In other words, the entire outcome is being dictated by geopolitics. Not justice, but the geopolitics of inequality in international relationships has decided to permit impunity, regardless of the victims. The CTF, too, is a product of this.

Worse still, the crimes of 1999 were artificially separated from the gross human rights violations that preceded them, despite the fact that the 1999 events could only occur as a result of a decades-long brutal military occupation.

The September mayhem obviously was just the tip of the iceberg. The great crimes of the 1970s -- the invasion, Matebian annihilation, Kraras killings, to mention but a few -- have been extensively described by no less than eight thousand East Timorese and published by the UN-commissioned CAVR.

Neither Jakarta, Dili nor the UN Security Council was willing to respond to the report, which could have opened the way toward some sort of internationally recognized tribunal. The geopolitical dictate has turned into a big-states conspiracy to avoid an international tribunal on East Timor.

Yet neither the UN nor, for that matter, Portugal, are innocent. The roots of the matter go back to the May 5 New York Agreement. Since the occupied country of East Timor was defined as one of a "non-self governing territory", all Indonesia had to do in 1999 was to return to the status-quo-ante.
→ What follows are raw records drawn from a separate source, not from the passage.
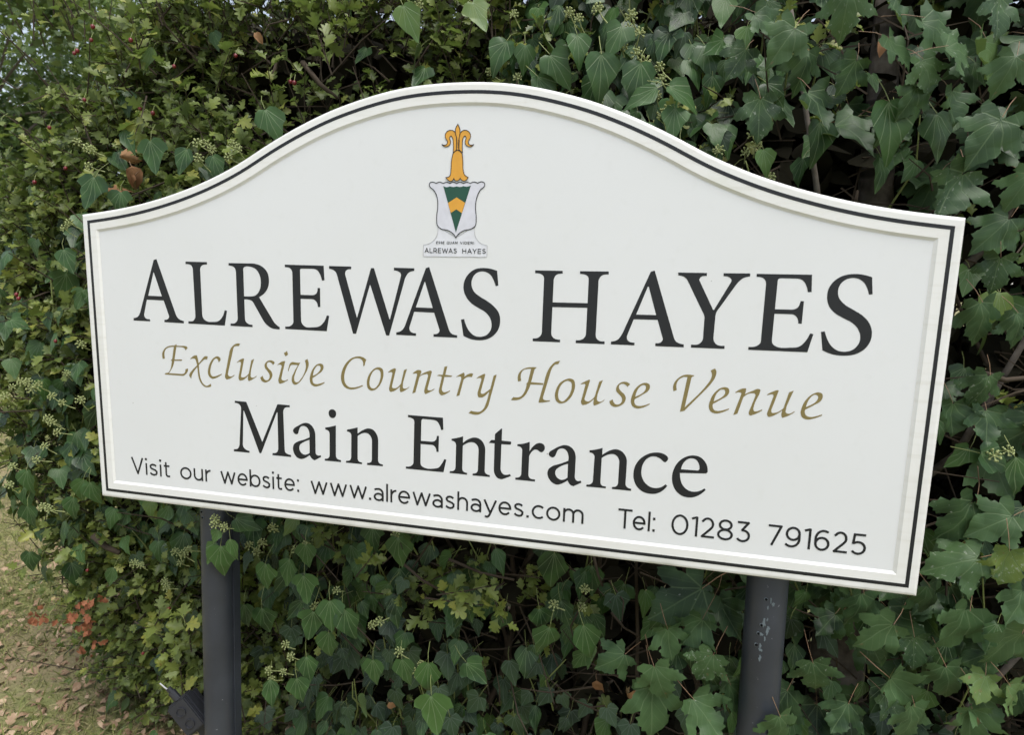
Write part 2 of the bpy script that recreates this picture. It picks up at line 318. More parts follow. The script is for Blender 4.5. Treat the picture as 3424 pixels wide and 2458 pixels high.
script|o|7378,3151~ 7455,3180~ 7483,3278~ 7454,3426~ 7366,3578~ 7268,3653~ 7190,3667~ 7122,3621~ 7098,3522~ 7124,3382~ 7203,3250~ 7290,3176~|7334,3199~ 7401,3229~ 7419,3310~ 7391,3457~ 7327,3571~ 7259,3617~ 7200,3607~ 7162,3536~ 7167,3435~ 7212,3304~ 7276,3223~
script|u|7587,3254 7594,3237 7704,3164~ 7752,3154~ 7766,3180t 7683,3511t 7690,3575~ 7723,3583~ 7877,3479 7949,3179 8018,3149 7962,3322~ 7924,3505~ 7934,3568~ 7967,3575~ 8067,3526 8065,3543 7896,3652~ 7877,3658~ 7860,3632~ 7862,3532 7675,3660~ 7642,3665~ 7613,3616~ 7620,3543t 7687,3266t 7666,3238~ 7628,3243~
script|n|8144,3247 8151,3230 8300,3156~ 8322,3163~ 8306,3269 8390,3213~ 8492,3167~ 8548,3155~ 8568,3184t 8478,3525t 8486,3568~ 8519,3575~ 8627,3527 8626,3550 8468,3643~ 8430,3659~ 8405,3620~ 8411,3548t 8485,3274t 8469,3232~ 8409,3243~ 8297,3304~ 8287,3331t 8204,3640 8137,3665 8240,3269t 8230,3233~ 8188,3238~
script|t|8842,3059 8906,3038 8863,3223 9016,3233 8992,3259 8845,3268 8791,3514t 8793,3550~ 8830,3592~ 8877,3587~ 8968,3545 8968,3565 8831,3650~ 8780,3662~ 8738,3625~ 8728,3545t 8788,3275 8762,3257 8683,3255 8724,3228 8806,3228
script|r|9103,3258 9109,3243 9228,3172~ 9268,3156~ 9278,3182~ 9274,3244 9364,3177~ 9427,3158~ 9465,3168 9437,3238 9365,3235~ 9293,3269~ 9259,3306 9176,3640 9110,3660 9207,3301t 9197,3244~ 9156,3242~
script|y|9538,3262 9543,3245 9669,3167~ 9709,3154~ 9721,3172t 9636,3511t 9642,3564~ 9678,3570~ 9740,3531~ 9832,3459 9897,3181 9962,3149 9808,3782t 9765,3873~ 9668,3970~ 9579,4016~ 9488,4019~ 9381,3997 9432,3944 9532,3957~ 9614,3951~ 9694,3888~ 9745,3777~ 9811,3513 9617,3652~ 9589,3647~ 9566,3595~ 9573,3524t 9638,3291t 9631,3248~ 9590,3246~
script|H|10781,2954 10739,3004 10664,3322t 10624,3428~ 10566,3536~ 10490,3611~ 10395,3652~ 10272,3658 10319,3594 10393,3596~ 10471,3573~ 10539,3486~ 10590,3318 10614,3256 10669,2995 10610,2997~ 10524,3021~ 10474,3084~ 10462,3162~ 10475,3248 10410,3269 10399,3192~ 10422,3095~ 10489,3018~ 10575,2975~ 10678,2958~|+10574,3308 10614,3260 10679,3263 10929,3268 10921,3301 10663,3311|+11247,2796 11213,2866 11153,2878~ 11104,2931~ 11062,3049t 10933,3546t 10936,3593~ 10975,3612~ 11080,3603 11069,3629 10951,3658~ 10857,3672 10843,3656 10941,3261t 10986,3070~ 11053,2930~ 11151,2827~
script|o|11467,3141~ 11535,3168~ 11564,3255~ 11545,3401~ 11475,3542~ 11369,3636~ 11276,3658~ 11207,3621~ 11171,3520~ 11189,3382~ 11260,3245~ 11367,3166~|11418,3190~ 11483,3218~ 11500,3302~ 11471,3440~ 11400,3556~ 11317,3615~ 11261,3583~ 11236,3507~ 11245,3395~ 11295,3273~ 11360,3209~
script|u|11672,3248 11680,3232 11804,3157~ 11848,3142~ 11855,3158t 11773,3489t 11767,3549~ 11802,3574~ 11959,3476 12035,3168 12107,3130 12057,3284~ 12009,3481~ 12012,3540~ 12042,3565~ 12159,3512 12152,3535 11992,3639~ 11955,3651~ 11946,3630~ 11951,3519 11748,3655~ 11730,3656~ 11705,3628~ 11699,3569t 11768,3250t 11754,3229~ 11724,3234~
script|s|12632,3182 12583,3237 12551,3202~ 12485,3181~ 12430,3210~ 12425,3268~ 12469,3332~ 12537,3390~ 12564,3451~ 12545,3545~ 12467,3618~ 12363,3651~ 12288,3622~ 12251,3543 12314,3502 12338,3560~ 12385,3599~ 12441,3590~ 12491,3532~ 12488,3465~ 12431,3393~ 12375,3330~ 12372,3263~ 12420,3185~ 12507,3140~ 12588,3149~
script|e|13027,3532 13024,3553 12888,3629~ 12785,3649~ 12702,3613~ 12665,3528~ 12682,3393~ 12747,3247~ 12846,3158~ 12932,3133~ 12997,3161~ 13011,3213~ 12981,3290~ 12889,3362~ 12736,3469 12732,3523~ 12765,3584~ 12838,3597~ 12910,3582~|12744,3420 12763,3329~ 12802,3244~ 12863,3186~ 12919,3186~ 12934,3235~ 12902,3312~ 12834,3370~
script|V|13819,2935 13767,2977 13679,3564 13880,3331t 14040,3121~ 14117,2982~ 14131,2903~ 14102,2824 14176,2781 14205,2829~ 14199,2927~ 14142,3051~ 14020,3214~ 13883,3381t 13676,3631 13597,3656 13691,2976 13640,2974~ 13574,3001~ 13514,3076~ 13500,3149~ 13512,3236 13454,3265 13439,3181~ 13464,3087~ 13533,2997~ 13617,2942~ 13704,2926~ 13772,2929~
script|e|14483,3523 14480,3547 14355,3614~ 14244,3640~ 14154,3604~ 14119,3528~ 14133,3399~ 14196,3252~ 14295,3154~ 14386,3123~ 14447,3147~ 14464,3199~ 14437,3278~ 14337,3356~ 14188,3459 14188,3516~ 14226,3577~ 14294,3587~ 14366,3571~|14199,3410 14220,3307~ 14267,3219~ 14323,3172~ 14377,3180~ 14392,3225~ 14365,3290~ 14296,3352~
script|n|14572,3223 14574,3204 14728,3124~ 14755,3125~ 14758,3142~ 14739,3235 14873,3162~ 14980,3120~ 15005,3130~ 15006,3166t 14923,3427~ 14916,3516~ 14933,3547~ 14977,3542~ 15071,3495 15066,3524 14909,3618~ 14865,3631~ 14840,3602~ 14847,3537t 14925,3267t 14917,3211~ 14876,3206~ 14740,3272~ 14720,3297t 14639,3614 14568,3642 14678,3244t 14674,3212~ 14645,3204~
script|u|15135,3232 15138,3206 15239,3146~ 15299,3121~ 15321,3125~ 15320,3152t 15242,3444t 15229,3509~ 15244,3552~ 15280,3552~ 15433,3454 15504,3148 15581,3111 15521,3297~ 15480,3459~ 15483,3530~ 15510,3546~ 15630,3490 15627,3515 15461,3620~ 15426,3630~ 15414,3607~ 15421,3491 15228,3625~ 15192,3636~ 15162,3594~ 15165,3538t 15241,3253t 15229,3206~ 15193,3207~
script|e|16100,3518 16095,3543 15966,3605~ 15853,3632~ 15772,3604~ 15735,3519~ 15747,3407~ 15812,3253~ 15910,3152~ 16006,3114~ 16065,3138~ 16080,3191~ 16056,3267~ 15950,3353~ 15805,3451 15804,3506~ 15848,3570~ 15928,3580~ 16004,3558~|15815,3401 15832,3315~ 15880,3217~ 15940,3164~ 15994,3178~ 16002,3224~ 15966,3297~ 15893,3357~
crest|petal|9016,-1578 8969,-1625~ 8889,-1636~ 8810,-1574~ 8807,-1500~ 8852,-1417~ 8832,-1371~ 8792,-1359~ 8735,-1377 8782,-1336~ 8843,-1329~ 8913,-1379~ 8916,-1434~ 8895,-1498~ 8921,-1529~ 8951,-1497~ 8973,-1378~ 8971,-1212 9044,-1266 9037,-1495
crest|petal|9111,-1575 9156,-1620~ 9235,-1627~ 9316,-1561~ 9321,-1489~ 9279,-1408~ 9300,-1362~ 9339,-1348~ 9394,-1363 9350,-1324~ 9290,-1320~ 9220,-1372~ 9215,-1427~ 9234,-1491~ 9208,-1522~ 9178,-1492~ 9160,-1374~ 9167,-1209 9092,-1265 9093,-1494
crest|spike|9061,-1746 9108,-1639~ 9106,-1557~ 9091,-1494~ 9089,-1256 9045,-1257 9041,-1495~ 9016,-1578~ 9015,-1651~
crest|bell|8971,-1197 9065,-1256~ 9159,-1194 9178,-1043~ 9184,-895~ 9222,-784~ 9293,-737 9274,-709~ 9214,-669~ 9164,-682~ 9127,-723 9094,-683~ 9054,-674~ 9013,-689~ 8996,-725 8973,-684~ 8922,-666~ 8861,-703~ 8824,-741 8901,-759~ 8935,-898~ 8941,-1046~
crest|shield|8491,-575~ 8482,-613~ 8505,-646~ 8556,-655~ 8628,-630 8699,-654~ 8777,-627 8842,-651~ 8913,-626 8983,-650~ 9054,-625 9124,-649~ 9195,-624 9265,-648~ 9335,-625 9404,-650~ 9484,-628 9563,-653~ 9623,-628~ 9628,-580~ 9546,-503~ 9461,-299~ 9450,-149~ 9468,38~ 9441,208~ 9361,256~ 9221,286~ 9100,363~ 9054,430 9008,364~ 8895,289~ 8730,252~ 8667,195~ 8645,42~ 8667,-187~ 8651,-357~ 8578,-499~
crest|pile|8777,-579 8843,-554~ 8914,-572 8985,-557~ 9055,-571 9126,-556~ 9196,-574 9266,-561~ 9346,-582 9052,325
crest|chevron|9058,-356 9235,-252 9174,-51 9056,-126 8941,-54 8881,-247
crest|pedestal|8672,214 8669,329~ 8608,464~ 8505,543~ 8369,580 8360,794 8377,809 9690,799 9702,788 9705,575 9568,529~ 9465,416~ 9431,208 9056,421
"""

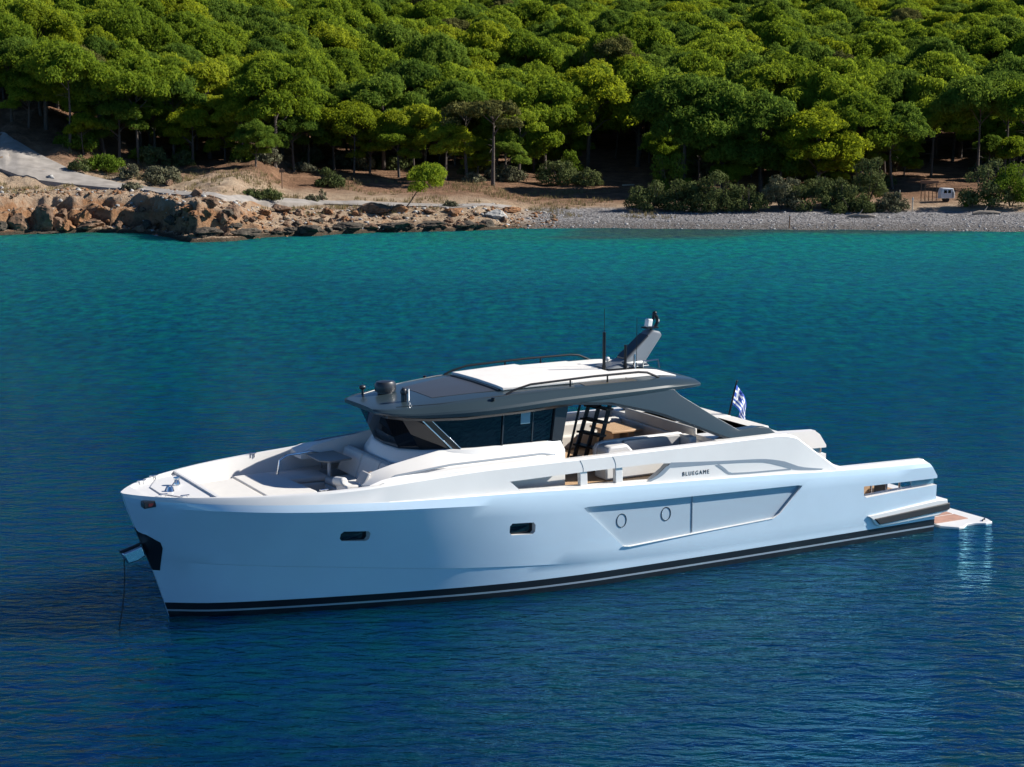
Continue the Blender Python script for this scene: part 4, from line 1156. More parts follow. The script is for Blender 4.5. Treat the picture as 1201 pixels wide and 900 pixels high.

This means that while Indonesia would have remained sovereign in East Timor, it would allow the UN to hold a "popular consultation" (an euphemism for a referendum) in order to resolve the final status of the territory.

As a result, the entire responsibility for the security was entrusted, not to a UN force, but to the Indonesian security apparatus, i.e., the Police, which was previously part of the armed forces (ABRI) and by then, certainly in East Timor, was under the command of the Army. All the UN and Portugal contributed was the Commission of Peace and Stability (KPS), which was to preside over the maintenance of peace and stability.

However, the reality in East Timor throughout May to September 1999 contradicted all aspects of this. The Army, in effect, instructed the Police to turned a blind eye to militia violence. I was able to leave Dili on Sept. 6, while the group of Indonesian observers I belonged to were forced to wander around the country to seek refuge while continuing to be under threat.

There were abundant witnesses to the killings and deportations by Army-sponsored militias, which were only made possible as extra troops and militiamen arrived Sept. 4, the day the UN announced the pro-independence victory.

Crucially, the members of the KPS, which was supposed to monitor the situation, had left the country even earlier. While UNAMET staff were held hostage, Benjamin, who was a KPS member, admitted that he left on Sept. 3, while other members and officials, including Djoko Soegijanto, B.N. Marbun, Koesparmono Irsan and Dino Pati Djalal, departed on Sept. 1. "What could we do? We were instructed by the military authorities to leave the country!" Benjamin honestly admitted.

How could the military order officials and journalists to leave Timor only a few days before the carnage started when they, at the same time, argued, as they always did, that the violence was a result of uncontrolled "civil war"?

In other words, it was all part of the plan and the game. And the game was from the outset shaped by political engineering, dubious assumptions and myths to justify the aggression, occupation and atrocities, which ranged from the mid-1975 attacks by "Timorese volunteers", a "civil war" among East Timorese that supposedly continued until 1999, and the many proclamations of integration by a tiny minority of pro-Jakarta Timorese, which culminated in the 1976 East Timor Integration Law.

These shameful lies also need to be looked at. While truth and friendship are necessary and important for both Indonesia and Timor Leste, a real friendship should not be based on lies to cover the truth and perpetuate the impunity.

The writer is a journalist with Radio Netherlands.